───── DATA ─────
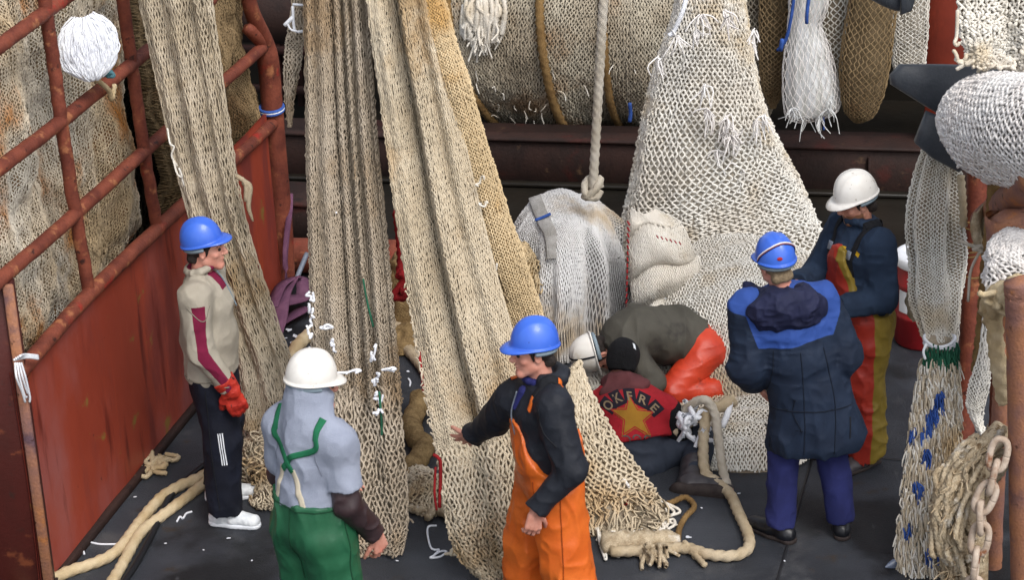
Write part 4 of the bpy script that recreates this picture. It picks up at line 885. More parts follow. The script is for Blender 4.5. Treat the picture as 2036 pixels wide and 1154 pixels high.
bt = garment('boot', [c_(J['ankR']+kd*.17, J['ankR'], .086, .074, k=.02), c_(J['ankR'], J['ankR']+td*.05-kd*.01, .074, .072, k=.03), c_(J['ankR']+td*.03-kd*.0, J['toeR']-td*.04-kd*.0, .070, .062, k=.03), ('cut', J['ankR']-kd*.055, -kd), ('fold', .005, (20, 20, 20), 2.)], 'rubber_boot', g.root, .006)
garment('sole', [c_(J['ankR']-kd*.050-td*.045, J['toeR']-kd*.046-td*.035, .072, .074, k=.02, side=kd, f=.62)], 'sole', bt, .006)
garment('boot', [c_(J['ankL'], J['ankL']+nrm(J['kneL']-J['ankL'])*.2, .06, .07, k=.02), c_(J['ankL'], J['toeL'], .06, .05, k=.02)], 'rubber_boot', g.root, .007)
# lettering, star and lower lettering on the back of the vest
org = J['chest']+up_b*.015-fb*.3+g.r*.012; down = fb
def arc_text(txt, rad, size, span, a_mid=0.):
    Vs = []; n = len(txt)
    for i, ch in enumerate(txt):
        a = math.radians(a_mid+(i-(n-1)/2)*span); V, F = text_mesh(ch, size); V = V-[0, size*.35]; c, s_ = math.cos(-a), math.sin(-a)
        V = np.stack([V[:, 0]*c-V[:, 1]*s_+rad*math.sin(a), V[:, 0]*s_+V[:, 1]*c+rad*(math.cos(a)-1)], -1); Vs.append((V, F))
    return Vs
def lay(name, V, F, m, lift, dy=0., dx=0.): return decal(name, vs, np.asarray(V)+[dx, dy], F, org, g.r, up_b, fb, m, vs, lift)
M_['patch'] = cloth('navy_patch', (.12, .10, .14), (.10, .08, .12), .9); M_['letter'] = cloth('beige_letter', (.54, .47, .38), (.42, .36, .29), .9); M_['star'] = cloth('gold_star', (.58, .42, .14), (.48, .34, .11), .9); M_['grey_letter'] = cloth('grey_letter', (.36, .31, .31), (.3, .26, .26), .9)
for V, F in arc_text('OKFRE', .18, .074, 24.):
    c = V.mean(0); w, h = .034, .046; ang = math.atan2(c[0], .17+c[1]); R2 = np.array([[math.cos(ang), -math.sin(ang)], [math.sin(ang), math.cos(ang)]])
    pv, pf = poly2(np.array([(-w, -h), (w, -h), (w*1.05, h), (-w*1.05, h)])@R2+c, 5); lay('patch', pv, pf, 'patch', .0025, .05)
    lay('letter', V, F, 'letter', .006, .05)
def star(R, r): return [((R if i % 2 == 0 else r)*math.sin(i*math.pi/5), (R if i % 2 == 0 else r)*math.cos(i*math.pi/5)) for i in range(10)]
for R, m, l in ((.152, 'star', .002), (.140, 'vest', .0035), (.122, 'star', .005)):
    V, F = poly2(star(R, R*.43), 5); lay('star', V, F, m, l, -.075)
for V, F in arc_text('DOCF', .5, .07, 7.): lay('letter', V, F, 'grey_letter', .003, -.2, .03)
def objs(name, parts, m, root):
    for V, F in parts: V[:, 2] = np.maximum(V[:, 2], .008)
    return [obj(name, V, F, M_[m], root) for V, F in parts]
# ------------------------------------------------------------------ light and sky
w = bpy.data.worlds.new('World'); SC.world = w; w.use_nodes = True; nt = w.node_tree; bg = nt.nodes['Background']
sky = nt.nodes.new('ShaderNodeTexSky'); sky.sky_type = 'NISHITA'; sky.sun_disc = False; EL, AZ = math.radians(52), math.radians(150)
sky.sun_elevation = EL; sky.sun_rotation = AZ; sky.dust_density = 3.; sky.air_density = 1.
hs = nt.nodes.new('ShaderNodeHueSaturation'); hs.inputs['Saturation'].default_value = .35
nt.links.new(sky.outputs[0], hs.inputs['Color']); nt.links.new(hs.outputs[0], bg.inputs['Color']); bg.inputs['Strength'].default_value = .15
ld = bpy.data.lights.new('sun', 'SUN'); ld.energy = 1.05; ld.angle = math.radians(24); ld.color = (1, .96, .9); lo = bpy.data.objects.new('sun', ld); COL.objects.link(lo)
sd_ = Vector((math.sin(AZ)*math.cos(EL), math.cos(AZ)*math.cos(EL), math.sin(EL))); lo.rotation_euler = sd_.to_track_quat('Z', 'Y').to_euler()
SC.view_settings.view_transform = 'Standard'; SC.view_settings.look = 'None'; SC.view_settings.exposure = .62
# ------------------------------------------------------------------ ship frame: A0 + s*DW along the hull, NW outward to the left, DB along the beam to the right
A0 = atz(130, 1130); DW = nrm(atz(555, 600)-A0); NW = np.array([-DW[1], DW[0], 0.]); DB = -NW; UZ = np.array([0, 0, 1.])
def onwall(px, py, off=0.):
    d = ray(px, py); p0 = A0+NW*off; return CAM+d*(((p0-CAM)@NW)/(d@NW))
def onplane(px, py, p0, n):
    d = ray(px, py); return CAM+d*(((p0-CAM)@n)/(d@n))
def SL(s, off=0., z=0.): return A0+DW*s+NW*off+UZ*z
def par(a, b, z, nx=2, ny=2):
    P = np.array([[a[0], a[1], z], [b[0], a[1], z], [b[0], b[1], z], [a[0], b[1], z]]); return P, np.array([[0, 1, 2, 3]])
# setting: water far below the rail, the working deck, a flat sheet by the beam with shade in its colour
V, F = par((-300, -200), (300, 400), -2.2); struct(obj('water', V, F, M_['water'], smooth=False))
c0, c1 = SL(-14, .25), SL(9, .25); c2, c3 = c1+DB*7.5, c0+DB*7.5
V, F = sheet(lambda u, v: (c0*(1-v[:, None])+c1*v[:, None])+DB*7.5*u[:, None], 60, 120); struct(obj('deck', V, F, M_['deck']))
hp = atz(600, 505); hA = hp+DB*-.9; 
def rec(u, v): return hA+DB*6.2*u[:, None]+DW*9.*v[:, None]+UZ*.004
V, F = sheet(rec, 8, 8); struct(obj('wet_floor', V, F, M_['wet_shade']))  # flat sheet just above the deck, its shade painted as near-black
V, F = join([box(atz(1590, 1000)+UZ*.002+DW*-.2, (.014, 5.2, .006), np.array([DB, DW, UZ])), box(atz(1650, 905)+UZ*.002, (1.5, .012, .006), np.array([DB, DW, UZ]))]); struct(obj('deck_seam', V, F, M_['hose'], smooth=False))
# far bulkhead under an added unseen roof, with upright frames
bk = atz(1000, 300, 0)+DW*1.6
bh = thing('bulkhead', 'dark red steel bulkhead with upright frames in the shade behind the net drum', 'bulkhead', bk)
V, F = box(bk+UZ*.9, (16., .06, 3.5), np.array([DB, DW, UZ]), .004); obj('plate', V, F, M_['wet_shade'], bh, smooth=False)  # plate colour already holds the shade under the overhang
for k, px in enumerate((548, 566, 590)):
    b_ = onplane(px, 60, bk-DW*.09, DW); V, F = box([b_[0], b_[1], 1.2], (.055 if k else .09, .10, 2.9), np.array([DB, DW, UZ]), .006); obj('frame', V, F, M_['darkred'], bh, smooth=False)
for py in (100, 178):
    b_ = onplane(570, py, bk-DW*.17, DW); V, F = box(b_, (.9, .05, .07), np.array([DB, DW, UZ]), .006); obj('crossbar', V, F, M_['darkred'], bh, smooth=False)
V, F = box(bk+DW*.6+UZ*2.70, (8.6, 1.6, .12), np.array([DB, DW, UZ]), .02)  # unseen roof, added to shade the drum
tag(obj('platform', V, F, M_['beam'], smooth=False), 'rusty steel platform roofing over the net drum', 'platform')
# gantry the nets hang from, above the picture
gy = at(760, 0, 12.35); gz = 3.95
gt = thing('gantry', 'tall red tubular gantry from which the long nets are hung', 'gantry', [gy[0], gy[1], 0])
V, F = tube([[-4.2, 12.9, gz], [0, 12.6, gz], [4.4, 12.3, gz]], .11, 16); obj('crossbar', V, F, M_['redpipe'], gt)
for x, y in ((-4.2, 12.9), (4.4, 12.3)): V, F = tube([[x, y, 0], [x, y, gz]], .12, 16); obj('leg', V, F, M_['redpipe'], gt)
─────
• **PROBLEM REQUIREMENTS**
Pull out every line from the one with "def rec(u, v): return" to the end of the listing, and output only those.

• **EXERCISE SOLUTION**
def rec(u, v): return hA+DB*6.2*u[:, None]+DW*9.*v[:, None]+UZ*.004
V, F = sheet(rec, 8, 8); struct(obj('wet_floor', V, F, M_['wet_shade']))  # flat sheet just above the deck, its shade painted as near-black
V, F = join([box(atz(1590, 1000)+UZ*.002+DW*-.2, (.014, 5.2, .006), np.array([DB, DW, UZ])), box(atz(1650, 905)+UZ*.002, (1.5, .012, .006), np.array([DB, DW, UZ]))]); struct(obj('deck_seam', V, F, M_['hose'], smooth=False))
# far bulkhead under an added unseen roof, with upright frames
bk = atz(1000, 300, 0)+DW*1.6
bh = thing('bulkhead', 'dark red steel bulkhead with upright frames in the shade behind the net drum', 'bulkhead', bk)
V, F = box(bk+UZ*.9, (16., .06, 3.5), np.array([DB, DW, UZ]), .004); obj('plate', V, F, M_['wet_shade'], bh, smooth=False)  # plate colour already holds the shade under the overhang
for k, px in enumerate((548, 566, 590)):
    b_ = onplane(px, 60, bk-DW*.09, DW); V, F = box([b_[0], b_[1], 1.2], (.055 if k else .09, .10, 2.9), np.array([DB, DW, UZ]), .006); obj('frame', V, F, M_['darkred'], bh, smooth=False)
for py in (100, 178):
    b_ = onplane(570, py, bk-DW*.17, DW); V, F = box(b_, (.9, .05, .07), np.array([DB, DW, UZ]), .006); obj('crossbar', V, F, M_['darkred'], bh, smooth=False)
V, F = box(bk+DW*.6+UZ*2.70, (8.6, 1.6, .12), np.array([DB, DW, UZ]), .02)  # unseen roof, added to shade the drum
tag(obj('platform', V, F, M_['beam'], smooth=False), 'rusty steel platform roofing over the net drum', 'platform')
# gantry the nets hang from, above the picture
gy = at(760, 0, 12.35); gz = 3.95
gt = thing('gantry', 'tall red tubular gantry from which the long nets are hung', 'gantry', [gy[0], gy[1], 0])
V, F = tube([[-4.2, 12.9, gz], [0, 12.6, gz], [4.4, 12.3, gz]], .11, 16); obj('crossbar', V, F, M_['redpipe'], gt)
for x, y in ((-4.2, 12.9), (4.4, 12.3)): V, F = tube([[x, y, 0], [x, y, gz]], .12, 16); obj('leg', V, F, M_['redpipe'], gt)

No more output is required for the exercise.